Many people use std::uint8_t because it offers a perceived safety of really being 8 bits.
However, std::uint8_t is optional and doesn't exist on platforms where a byte is wider than 8 bits, so it is no more portable than:
#include <climits>
static_assert(CHAR_BIT == 8); // ... and use unsigned char or char as a byte type
For a more portable 8-bit arithmetic type, there are std::uint_fast8_t and std::uint_fast8_t, which are guaranteed to exist but may be wider than 8 bits.
Note that std::uint8_t, std::uint_least8_t, and std::uint_fast8_t may all be promoted to int, just like unsigned char.
See also: uint8_t vs unsigned char, What platforms have something other than 8-bit char?
std::bitset<8>This is the furthest from "byte" type. It models sequence of bits, or a set of numbers depending on perspective.
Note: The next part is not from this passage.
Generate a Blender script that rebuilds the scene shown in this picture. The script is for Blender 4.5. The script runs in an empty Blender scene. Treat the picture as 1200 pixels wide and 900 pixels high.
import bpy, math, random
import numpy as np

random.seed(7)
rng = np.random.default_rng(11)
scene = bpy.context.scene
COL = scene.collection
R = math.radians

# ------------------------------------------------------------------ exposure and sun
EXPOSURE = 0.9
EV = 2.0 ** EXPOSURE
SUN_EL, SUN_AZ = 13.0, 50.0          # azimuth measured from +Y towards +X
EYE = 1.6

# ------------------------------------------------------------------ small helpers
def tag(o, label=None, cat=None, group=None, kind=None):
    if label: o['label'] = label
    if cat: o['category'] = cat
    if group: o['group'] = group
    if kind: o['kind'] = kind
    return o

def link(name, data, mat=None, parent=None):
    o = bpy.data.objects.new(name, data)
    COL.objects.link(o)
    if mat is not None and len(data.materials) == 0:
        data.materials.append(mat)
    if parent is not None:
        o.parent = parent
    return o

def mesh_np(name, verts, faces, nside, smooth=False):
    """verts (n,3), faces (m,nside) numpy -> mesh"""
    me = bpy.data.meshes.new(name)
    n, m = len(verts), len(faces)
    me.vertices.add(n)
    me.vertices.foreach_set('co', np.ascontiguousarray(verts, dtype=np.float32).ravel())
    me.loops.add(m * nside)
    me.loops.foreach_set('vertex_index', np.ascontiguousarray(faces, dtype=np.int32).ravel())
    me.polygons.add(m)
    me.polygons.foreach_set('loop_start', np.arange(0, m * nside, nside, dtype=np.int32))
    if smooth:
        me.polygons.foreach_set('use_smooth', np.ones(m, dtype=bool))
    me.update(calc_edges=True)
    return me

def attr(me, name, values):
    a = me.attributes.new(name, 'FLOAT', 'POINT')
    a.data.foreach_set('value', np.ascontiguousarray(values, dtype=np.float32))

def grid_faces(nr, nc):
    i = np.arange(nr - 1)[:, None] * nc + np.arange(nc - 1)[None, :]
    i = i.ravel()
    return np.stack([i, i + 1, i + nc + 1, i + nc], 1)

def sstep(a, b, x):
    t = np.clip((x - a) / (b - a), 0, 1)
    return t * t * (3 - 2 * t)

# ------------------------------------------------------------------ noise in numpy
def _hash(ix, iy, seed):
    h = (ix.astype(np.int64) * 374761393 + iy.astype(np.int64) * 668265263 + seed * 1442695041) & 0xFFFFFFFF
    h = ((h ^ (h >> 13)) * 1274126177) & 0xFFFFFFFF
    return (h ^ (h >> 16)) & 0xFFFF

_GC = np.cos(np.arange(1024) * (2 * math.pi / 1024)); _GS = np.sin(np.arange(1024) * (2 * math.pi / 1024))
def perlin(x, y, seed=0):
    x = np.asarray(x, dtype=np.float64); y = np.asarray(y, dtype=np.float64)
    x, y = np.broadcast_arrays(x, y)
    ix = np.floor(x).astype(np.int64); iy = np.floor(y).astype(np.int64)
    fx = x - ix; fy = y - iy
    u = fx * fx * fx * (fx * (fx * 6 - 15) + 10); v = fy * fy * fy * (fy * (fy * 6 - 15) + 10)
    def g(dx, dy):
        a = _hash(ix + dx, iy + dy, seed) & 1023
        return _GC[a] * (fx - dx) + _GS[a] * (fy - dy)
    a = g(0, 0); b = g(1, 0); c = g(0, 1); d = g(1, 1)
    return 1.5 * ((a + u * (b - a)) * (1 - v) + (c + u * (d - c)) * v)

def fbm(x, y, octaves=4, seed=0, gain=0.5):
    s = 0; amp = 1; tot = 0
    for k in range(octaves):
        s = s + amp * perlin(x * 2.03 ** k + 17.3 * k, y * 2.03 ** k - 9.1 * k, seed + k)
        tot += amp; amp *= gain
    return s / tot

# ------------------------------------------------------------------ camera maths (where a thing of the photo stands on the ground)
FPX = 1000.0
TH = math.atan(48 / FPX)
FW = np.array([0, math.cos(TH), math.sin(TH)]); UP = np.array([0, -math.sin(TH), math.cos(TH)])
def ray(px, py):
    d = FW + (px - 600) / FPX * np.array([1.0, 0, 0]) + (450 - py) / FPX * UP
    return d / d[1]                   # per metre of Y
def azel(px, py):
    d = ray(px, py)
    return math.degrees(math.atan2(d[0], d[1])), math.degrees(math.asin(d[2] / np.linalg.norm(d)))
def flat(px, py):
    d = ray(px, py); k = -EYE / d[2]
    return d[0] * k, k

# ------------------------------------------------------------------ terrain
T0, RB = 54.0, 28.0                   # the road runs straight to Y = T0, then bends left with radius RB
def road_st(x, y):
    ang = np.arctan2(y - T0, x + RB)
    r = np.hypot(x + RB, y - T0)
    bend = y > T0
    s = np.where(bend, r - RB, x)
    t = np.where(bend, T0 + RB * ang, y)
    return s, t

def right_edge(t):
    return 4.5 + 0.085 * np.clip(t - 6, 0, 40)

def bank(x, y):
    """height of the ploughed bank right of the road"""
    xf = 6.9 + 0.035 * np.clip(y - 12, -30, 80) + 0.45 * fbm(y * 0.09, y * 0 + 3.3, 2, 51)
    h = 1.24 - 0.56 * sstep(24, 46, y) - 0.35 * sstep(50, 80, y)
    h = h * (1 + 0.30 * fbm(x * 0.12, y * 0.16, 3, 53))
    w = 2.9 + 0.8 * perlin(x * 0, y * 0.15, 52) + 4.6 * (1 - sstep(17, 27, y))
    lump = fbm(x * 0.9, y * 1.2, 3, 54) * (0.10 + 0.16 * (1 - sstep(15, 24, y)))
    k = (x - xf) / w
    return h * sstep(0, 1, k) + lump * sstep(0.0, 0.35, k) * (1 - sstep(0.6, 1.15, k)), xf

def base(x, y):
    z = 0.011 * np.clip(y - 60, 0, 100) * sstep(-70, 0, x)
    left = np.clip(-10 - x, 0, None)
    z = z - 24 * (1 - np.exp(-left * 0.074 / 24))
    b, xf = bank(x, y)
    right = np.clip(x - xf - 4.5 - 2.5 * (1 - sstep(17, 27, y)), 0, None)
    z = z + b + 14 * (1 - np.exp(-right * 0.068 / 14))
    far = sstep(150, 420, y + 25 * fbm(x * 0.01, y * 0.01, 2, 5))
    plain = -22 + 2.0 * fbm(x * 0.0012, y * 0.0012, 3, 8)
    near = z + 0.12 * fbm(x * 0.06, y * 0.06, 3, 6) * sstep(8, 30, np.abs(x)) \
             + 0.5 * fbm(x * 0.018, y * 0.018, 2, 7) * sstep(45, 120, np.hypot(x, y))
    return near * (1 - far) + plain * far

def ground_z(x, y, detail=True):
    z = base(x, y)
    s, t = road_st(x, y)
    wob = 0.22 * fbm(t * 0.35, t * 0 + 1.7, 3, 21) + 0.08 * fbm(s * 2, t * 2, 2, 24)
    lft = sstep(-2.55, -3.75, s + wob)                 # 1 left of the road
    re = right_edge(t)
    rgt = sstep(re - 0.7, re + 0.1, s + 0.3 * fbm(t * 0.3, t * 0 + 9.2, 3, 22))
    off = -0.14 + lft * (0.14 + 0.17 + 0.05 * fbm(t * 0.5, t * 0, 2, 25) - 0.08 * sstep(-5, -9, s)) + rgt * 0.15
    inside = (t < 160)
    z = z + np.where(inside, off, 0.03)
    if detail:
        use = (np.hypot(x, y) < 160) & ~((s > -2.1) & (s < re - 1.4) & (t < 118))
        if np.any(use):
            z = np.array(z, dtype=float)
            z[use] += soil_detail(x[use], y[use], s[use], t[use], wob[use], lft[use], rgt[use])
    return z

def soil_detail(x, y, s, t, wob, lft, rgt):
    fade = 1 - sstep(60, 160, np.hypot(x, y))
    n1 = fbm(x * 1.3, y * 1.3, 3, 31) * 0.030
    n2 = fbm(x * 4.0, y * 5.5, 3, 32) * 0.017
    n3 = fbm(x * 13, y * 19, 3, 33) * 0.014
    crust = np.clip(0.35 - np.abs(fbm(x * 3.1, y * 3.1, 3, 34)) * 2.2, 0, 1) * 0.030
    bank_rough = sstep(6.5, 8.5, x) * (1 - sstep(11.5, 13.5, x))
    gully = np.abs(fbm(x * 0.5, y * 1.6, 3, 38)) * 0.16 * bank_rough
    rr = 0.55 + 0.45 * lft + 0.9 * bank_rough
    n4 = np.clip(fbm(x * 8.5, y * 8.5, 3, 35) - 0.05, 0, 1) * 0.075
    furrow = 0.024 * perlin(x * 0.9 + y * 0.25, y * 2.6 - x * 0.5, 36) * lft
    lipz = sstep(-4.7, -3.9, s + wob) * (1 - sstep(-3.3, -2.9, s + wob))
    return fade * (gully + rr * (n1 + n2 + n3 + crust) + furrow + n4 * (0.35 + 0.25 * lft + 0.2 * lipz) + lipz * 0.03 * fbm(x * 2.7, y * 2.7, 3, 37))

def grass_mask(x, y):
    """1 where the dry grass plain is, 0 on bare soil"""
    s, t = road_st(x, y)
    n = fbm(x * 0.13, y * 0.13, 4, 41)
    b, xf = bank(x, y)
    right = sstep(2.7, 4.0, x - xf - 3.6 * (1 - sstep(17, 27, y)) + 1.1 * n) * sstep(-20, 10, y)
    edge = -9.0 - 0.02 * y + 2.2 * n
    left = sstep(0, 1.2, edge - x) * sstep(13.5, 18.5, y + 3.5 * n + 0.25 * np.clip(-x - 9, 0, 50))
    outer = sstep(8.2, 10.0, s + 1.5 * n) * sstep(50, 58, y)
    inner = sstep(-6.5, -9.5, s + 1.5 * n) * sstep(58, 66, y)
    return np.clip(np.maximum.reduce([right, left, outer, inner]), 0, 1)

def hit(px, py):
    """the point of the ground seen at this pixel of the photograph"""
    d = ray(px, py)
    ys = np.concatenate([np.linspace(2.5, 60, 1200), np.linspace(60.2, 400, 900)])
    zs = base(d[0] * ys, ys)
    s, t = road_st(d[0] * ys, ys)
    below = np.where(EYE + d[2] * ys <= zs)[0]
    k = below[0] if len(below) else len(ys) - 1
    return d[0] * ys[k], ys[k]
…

A std:bitset<8> is at least as large as int in most implementations, so it isn't even 8 bits large. Only use this type for what the name says: a set of bits. It is not a byte.
std::byte is the only type which models a byte, nothing more, nothing less. It should be preferred as a byte type whenever possible.
All other types are either missing crucial properties or have a fundamentally different purpose than being a byte.
std::byte and ordinary character types| Section | Affected Types | Special Properties |
|---|---|---|
| [intro.object] p3 | unsigned char[], std::byte[] |
array provides storage for objects placed inside |
| [intro.object] p13 | unsigned char[], std::byte[] |
array implicitly creates objects inside when its lifetime begins |
| [basic.life] p6.4 | cv char*, cv unsigned char*, and cv std::byte* |
static_cast of pointers to objects outside lifetime is allowed |
| [basic.indet] | unsigned ordinary character types, std::byte |
indeterminate results allowed when initializating and assigning |
| [basic.types.general] p2 | char[], unsigned char[], std::byte[] |
trivially copyable objects can have their value transferred via an array |
| [basic.lval] p11.3 | char, unsigned char, std::byte |
relaxed strict aliasing |
| [expr.new] p16 | char[], unsigned char[], std::byte[] |
stricter alignment in a new-expression |
| [bit.cast] p2 | unsigned ordinary character types, std::byte |
indeterminate results allowed for std::bit_cast |
Note: it's unclear what unsigned ordinary character type actually means. See Editorial Issue 5070.